3. if you thoughtlessly take an oath [Surely this is thoughtless not unintentional.]
- If you can’t afford a sheep/goat: 2 doves or pigeons is fine. Or if you can’t afford that, a 10th of an ephah of fine flour (minus the oil/incense)… according to a quick search this is about 2.7kgs of flour. An ephah is similar to a bushel. Thanks wikipedia. I know what a bushel is. Now I do, anyway.
- Intentional sin: The Guilt offering…
- bring a perfect ram (of proper value in silver. No skimping)
- make restitution for offenses + 1/5 of value goes to priest to make atonement.
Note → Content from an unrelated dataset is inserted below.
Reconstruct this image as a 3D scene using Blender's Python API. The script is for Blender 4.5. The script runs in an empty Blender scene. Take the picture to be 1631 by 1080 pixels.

In chapter 6 it lists some offenses and says the 1/5 of value goes to the person wronged on the day you make the guilt offering.
- then it says:
““If anyone sins and does what is forbidden in any of the LORD’s commands, even though they do not know it, they are guilty and will be held responsible. 18 They are to bring to the priest as a guilt offering a ram from the flock, one without defect and of the proper value. In this way the priest will make atonement for them for the wrong they have committed unintentionally, and they will be forgiven. 19 It is a guilt offering; they have been guilty of[e] wrongdoing against the LORD.””
So, I guess the guilt offering is not so much for intentional sin as for offenses against God – which covers all intentional sin and any unintentional sin against God… but surely all sin is against God. Isn’t that the/a definition of sin? Anyone else a little baffled?
Anyone else wondering how much it really matters if I understand this? I’m already feeling pretty thankful that I am free from this particular rule book. Is my time/mind better spent trying to fathom other wonders/aspects of God?
- chapter 7 adds: slaughter where the burnt offering is slaughtered. Burn all the fat, kidneys and liver. All male priests can eat it (meat and grain offerings), in a holy place. Offerings are “most holy”. The same goes for sin/guilt offerings. The priest is allowed to keep the animal’s hide.